A report in the then- Cork Examiner described the encounter. “Miss Jean Seberg endeared herself to the GAA men by throwing in the ball at the Glen Rovers-UCC hurling match and talking to Christy Ring, instead of keeping her Sunday afternoon appointment at the Press Club, left Cork, but not before kissing the Blarney Stone.”

The photograph is an endearing juxtaposition of cultures, with Ring clad in his Glen Rovers battle garb, glancing away from the photographer as if he can’t wait to get on the pitch, while Seberg looks effortlessly chic in a simple shift dress decorated with a brooch, her iconic pixie cut
covered by a headscarf. 

The image crystallises Ring’s fame, echoing as it does the equally famous photograph of him chatting to Robert Kennedy in Gaelic Park from the following decade.

Controversy

Protest at Cork Opera House against the showing of Martin Scorsese's film The Last Temptation of Christ.
Protest at Cork Opera House against the showing of Martin Scorsese's film The Last Temptation of Christ.

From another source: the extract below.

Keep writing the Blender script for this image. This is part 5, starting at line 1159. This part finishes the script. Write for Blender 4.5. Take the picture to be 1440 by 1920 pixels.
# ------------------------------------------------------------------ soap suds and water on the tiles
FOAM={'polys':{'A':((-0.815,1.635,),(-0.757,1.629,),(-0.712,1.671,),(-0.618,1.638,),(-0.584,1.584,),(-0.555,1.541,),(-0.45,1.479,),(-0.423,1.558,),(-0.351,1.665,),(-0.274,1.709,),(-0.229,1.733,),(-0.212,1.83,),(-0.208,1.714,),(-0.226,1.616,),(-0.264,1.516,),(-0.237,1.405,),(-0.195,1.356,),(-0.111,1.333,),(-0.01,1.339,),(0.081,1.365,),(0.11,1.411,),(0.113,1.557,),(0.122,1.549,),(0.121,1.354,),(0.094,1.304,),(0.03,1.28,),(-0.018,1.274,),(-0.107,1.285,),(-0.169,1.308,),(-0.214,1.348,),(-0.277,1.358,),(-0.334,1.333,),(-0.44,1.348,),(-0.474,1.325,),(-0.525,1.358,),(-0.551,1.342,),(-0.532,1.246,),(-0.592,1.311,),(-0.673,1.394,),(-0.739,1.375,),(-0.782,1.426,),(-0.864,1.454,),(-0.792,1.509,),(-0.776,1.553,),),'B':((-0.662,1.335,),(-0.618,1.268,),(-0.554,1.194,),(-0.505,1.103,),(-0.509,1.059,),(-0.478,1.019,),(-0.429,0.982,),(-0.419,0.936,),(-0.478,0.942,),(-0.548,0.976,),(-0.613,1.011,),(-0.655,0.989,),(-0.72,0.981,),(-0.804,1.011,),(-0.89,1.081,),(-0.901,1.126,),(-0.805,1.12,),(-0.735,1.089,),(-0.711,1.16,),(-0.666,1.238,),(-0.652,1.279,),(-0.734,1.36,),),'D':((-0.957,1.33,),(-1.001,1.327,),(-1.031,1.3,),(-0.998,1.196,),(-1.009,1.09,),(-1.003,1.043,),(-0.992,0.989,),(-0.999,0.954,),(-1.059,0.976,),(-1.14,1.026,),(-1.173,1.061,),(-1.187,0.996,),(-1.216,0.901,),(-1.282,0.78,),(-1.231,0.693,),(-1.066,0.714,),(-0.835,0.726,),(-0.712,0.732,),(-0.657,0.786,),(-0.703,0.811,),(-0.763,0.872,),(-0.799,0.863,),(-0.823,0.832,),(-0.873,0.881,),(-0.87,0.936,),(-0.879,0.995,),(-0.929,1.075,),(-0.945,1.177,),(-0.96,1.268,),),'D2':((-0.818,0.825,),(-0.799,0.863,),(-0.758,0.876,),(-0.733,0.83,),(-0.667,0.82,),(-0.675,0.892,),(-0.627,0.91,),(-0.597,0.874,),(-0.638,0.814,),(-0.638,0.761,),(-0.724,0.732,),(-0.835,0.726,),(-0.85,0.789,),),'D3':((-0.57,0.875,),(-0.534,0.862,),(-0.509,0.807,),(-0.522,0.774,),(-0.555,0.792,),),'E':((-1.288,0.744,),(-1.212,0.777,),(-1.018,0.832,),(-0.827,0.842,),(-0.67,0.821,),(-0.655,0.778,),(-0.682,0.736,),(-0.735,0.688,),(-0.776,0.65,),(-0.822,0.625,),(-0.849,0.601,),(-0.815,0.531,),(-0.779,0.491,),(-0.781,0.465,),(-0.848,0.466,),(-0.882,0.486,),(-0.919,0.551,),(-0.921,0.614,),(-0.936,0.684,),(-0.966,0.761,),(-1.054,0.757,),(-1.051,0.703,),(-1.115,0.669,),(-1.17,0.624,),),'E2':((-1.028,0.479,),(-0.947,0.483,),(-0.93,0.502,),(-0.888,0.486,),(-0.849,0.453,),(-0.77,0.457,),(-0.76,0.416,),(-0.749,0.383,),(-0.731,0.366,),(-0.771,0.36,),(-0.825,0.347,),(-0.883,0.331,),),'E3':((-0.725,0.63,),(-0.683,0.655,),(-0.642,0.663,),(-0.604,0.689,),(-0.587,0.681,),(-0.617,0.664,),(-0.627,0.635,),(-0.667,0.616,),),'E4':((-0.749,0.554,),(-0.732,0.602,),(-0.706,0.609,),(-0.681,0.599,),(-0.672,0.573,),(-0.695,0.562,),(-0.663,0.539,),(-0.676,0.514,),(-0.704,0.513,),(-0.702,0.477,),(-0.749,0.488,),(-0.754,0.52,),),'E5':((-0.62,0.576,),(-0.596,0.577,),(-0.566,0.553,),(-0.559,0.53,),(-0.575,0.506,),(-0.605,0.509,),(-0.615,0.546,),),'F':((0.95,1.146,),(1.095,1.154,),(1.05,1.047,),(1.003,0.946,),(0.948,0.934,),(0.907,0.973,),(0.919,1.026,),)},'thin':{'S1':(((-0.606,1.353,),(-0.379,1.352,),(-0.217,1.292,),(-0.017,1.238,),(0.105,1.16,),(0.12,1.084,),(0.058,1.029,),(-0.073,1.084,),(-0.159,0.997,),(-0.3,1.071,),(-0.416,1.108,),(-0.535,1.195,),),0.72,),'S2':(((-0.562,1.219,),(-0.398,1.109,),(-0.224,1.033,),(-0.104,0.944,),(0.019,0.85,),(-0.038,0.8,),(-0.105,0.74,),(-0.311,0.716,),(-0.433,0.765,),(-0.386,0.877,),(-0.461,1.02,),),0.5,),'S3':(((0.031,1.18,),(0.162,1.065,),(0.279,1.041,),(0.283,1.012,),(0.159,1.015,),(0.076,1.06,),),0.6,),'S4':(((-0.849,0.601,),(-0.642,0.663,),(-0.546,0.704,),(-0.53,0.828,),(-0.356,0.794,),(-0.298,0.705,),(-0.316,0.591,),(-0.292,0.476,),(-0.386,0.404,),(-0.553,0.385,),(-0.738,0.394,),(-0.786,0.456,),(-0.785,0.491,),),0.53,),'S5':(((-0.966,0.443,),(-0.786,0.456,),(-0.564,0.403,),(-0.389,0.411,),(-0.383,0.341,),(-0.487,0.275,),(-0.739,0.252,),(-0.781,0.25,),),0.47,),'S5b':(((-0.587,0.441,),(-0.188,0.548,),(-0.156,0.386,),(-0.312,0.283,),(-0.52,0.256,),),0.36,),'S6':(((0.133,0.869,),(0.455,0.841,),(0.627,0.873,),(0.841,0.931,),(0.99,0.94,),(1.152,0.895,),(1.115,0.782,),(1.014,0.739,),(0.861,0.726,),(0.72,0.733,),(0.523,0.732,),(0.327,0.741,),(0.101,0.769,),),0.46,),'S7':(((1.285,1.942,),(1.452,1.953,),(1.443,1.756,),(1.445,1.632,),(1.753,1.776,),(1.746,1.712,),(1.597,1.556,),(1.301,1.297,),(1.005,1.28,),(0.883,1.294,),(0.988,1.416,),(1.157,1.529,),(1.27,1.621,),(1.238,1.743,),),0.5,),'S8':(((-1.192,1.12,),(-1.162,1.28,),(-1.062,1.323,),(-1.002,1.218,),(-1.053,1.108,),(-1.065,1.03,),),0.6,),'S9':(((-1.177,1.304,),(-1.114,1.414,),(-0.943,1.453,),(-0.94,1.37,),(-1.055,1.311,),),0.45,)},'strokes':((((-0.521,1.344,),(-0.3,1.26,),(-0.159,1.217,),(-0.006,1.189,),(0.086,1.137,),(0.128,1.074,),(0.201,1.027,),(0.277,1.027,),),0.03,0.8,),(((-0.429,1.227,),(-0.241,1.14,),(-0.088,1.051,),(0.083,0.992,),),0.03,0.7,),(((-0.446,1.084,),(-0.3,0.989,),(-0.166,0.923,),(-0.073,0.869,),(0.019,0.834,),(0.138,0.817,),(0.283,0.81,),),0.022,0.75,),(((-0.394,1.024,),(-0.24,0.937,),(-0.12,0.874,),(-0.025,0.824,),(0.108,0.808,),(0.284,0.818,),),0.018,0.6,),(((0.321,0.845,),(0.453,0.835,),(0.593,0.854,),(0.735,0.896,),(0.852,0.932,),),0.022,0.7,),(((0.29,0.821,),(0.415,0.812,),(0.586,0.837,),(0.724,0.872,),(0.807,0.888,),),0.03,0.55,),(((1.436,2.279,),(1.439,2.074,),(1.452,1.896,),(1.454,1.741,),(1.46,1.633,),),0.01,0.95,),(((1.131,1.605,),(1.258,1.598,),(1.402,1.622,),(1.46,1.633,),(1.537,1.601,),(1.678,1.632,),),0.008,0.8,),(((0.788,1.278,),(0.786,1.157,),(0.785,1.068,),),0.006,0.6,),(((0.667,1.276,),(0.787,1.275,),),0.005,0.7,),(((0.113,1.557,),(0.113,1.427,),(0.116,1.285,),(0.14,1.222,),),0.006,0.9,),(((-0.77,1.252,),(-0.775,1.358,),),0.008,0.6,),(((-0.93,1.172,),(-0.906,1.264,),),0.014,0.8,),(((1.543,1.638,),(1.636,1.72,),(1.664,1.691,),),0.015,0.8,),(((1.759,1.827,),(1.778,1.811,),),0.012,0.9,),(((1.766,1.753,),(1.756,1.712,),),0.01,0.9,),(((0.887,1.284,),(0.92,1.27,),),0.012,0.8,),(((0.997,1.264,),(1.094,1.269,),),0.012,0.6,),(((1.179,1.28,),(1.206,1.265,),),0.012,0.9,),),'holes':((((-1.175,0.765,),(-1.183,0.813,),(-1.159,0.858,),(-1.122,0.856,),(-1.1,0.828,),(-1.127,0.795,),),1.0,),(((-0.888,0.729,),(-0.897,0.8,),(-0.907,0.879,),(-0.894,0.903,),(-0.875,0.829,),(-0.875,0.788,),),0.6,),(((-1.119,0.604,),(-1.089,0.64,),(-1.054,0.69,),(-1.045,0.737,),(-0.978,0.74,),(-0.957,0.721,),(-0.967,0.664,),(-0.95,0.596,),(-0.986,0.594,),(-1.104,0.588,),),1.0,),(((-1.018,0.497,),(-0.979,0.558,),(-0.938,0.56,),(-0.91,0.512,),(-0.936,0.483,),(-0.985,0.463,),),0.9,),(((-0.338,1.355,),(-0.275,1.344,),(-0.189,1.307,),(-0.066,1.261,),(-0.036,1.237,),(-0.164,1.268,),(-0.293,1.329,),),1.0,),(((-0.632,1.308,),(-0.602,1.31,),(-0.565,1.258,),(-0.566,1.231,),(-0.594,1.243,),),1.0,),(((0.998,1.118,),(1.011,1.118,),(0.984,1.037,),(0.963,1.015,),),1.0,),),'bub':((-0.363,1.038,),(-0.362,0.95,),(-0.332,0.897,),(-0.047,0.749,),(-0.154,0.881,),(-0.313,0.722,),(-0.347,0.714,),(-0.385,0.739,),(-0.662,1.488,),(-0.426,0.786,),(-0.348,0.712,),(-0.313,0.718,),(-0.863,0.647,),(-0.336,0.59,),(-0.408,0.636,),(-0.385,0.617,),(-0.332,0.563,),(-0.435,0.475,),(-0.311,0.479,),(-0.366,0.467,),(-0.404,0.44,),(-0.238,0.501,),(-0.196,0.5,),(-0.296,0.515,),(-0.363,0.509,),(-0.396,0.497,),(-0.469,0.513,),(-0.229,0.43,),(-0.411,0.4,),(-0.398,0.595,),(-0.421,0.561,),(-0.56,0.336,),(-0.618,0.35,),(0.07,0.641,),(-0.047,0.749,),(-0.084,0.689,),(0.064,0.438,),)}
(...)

  • Protest at Cork Opera House against the showing of Martin Scorsese’s film (The Last Temptation of Christ) October 3, 1988


There were many occasions when the festival wrestled with censorship. 

In 1969, Bishop Con Lucey objected to the opening gala film of I Can’t, I Can’t with contraception as one its themes. The film went ahead, which according to UCC academic Dr Finola Doyle-O’Neill, showed the authority of the Church was waning, that the festival was willing to defy its pronouncements. 

The clergy voiced its displeasure again in 1988, when it was announced the film festival would show The Last Temptation of Christ, directed by Martin Scorsese. The film stirred up huge controversy, particularly over scenes in which Willem Dafoe as Jesus imagines having sex with Mary Magdalene, played by Barbara Hershey. The Bishop of Cork, Michael Murphy, had asked members of his congregation not to attend.

A small group of people demonstrated outside the Opera House, where the film was being screened as part of the festival, and there was a counter-protest of students who dressed in biblical costumes.

In Michael Moynihan’s book Crisis and Comeback: Cork in the Eighties, former film festival director Mick Hannigan recalled how he was not particularly enamoured of the counter-protestors, referring to the incident captured in the accompanying picture.

“Satire should always punch upwards, but on the night they were punching downwards. The people protesting were sincere Catholics, and they were having a vigil: they weren’t objecting. They were an easy target for the students, who dressed up in mock-Palestinian clothing, one of them was dressed as the Virgin Mary. One of their placards read ‘Jesus was nailed, not screwed’, and there was a shot of one of the religious people trying to tear that down. It was a bit unfair — here you had students having a laugh at sincere people — but the image was very good, because within that image you have conflict,” said Hannigan.

Ultimately, the film was a flop, something which was perhaps anticipated by one of the audience members featured on the RTÉ news the next day, whose identity provides a particularly delicious twist to the story.

Said Hannigan: “We showed it at midnight and they had cameras there when the audience started coming out at around 3am. Tom McSweeney was their reporter and he spotted an old lady coming down the stairs from the showing and he went straight over: “What did you think of the film?”

“It was okay,” she said, “Quite slow and drawn-out. I don’t know what all the fuss was about.”

"That’s what went out on the six o’clock news the following evening, and the nine o’clock news. What Tom didn’t realise at the time was that, that was my mother, who was then in her 70s.”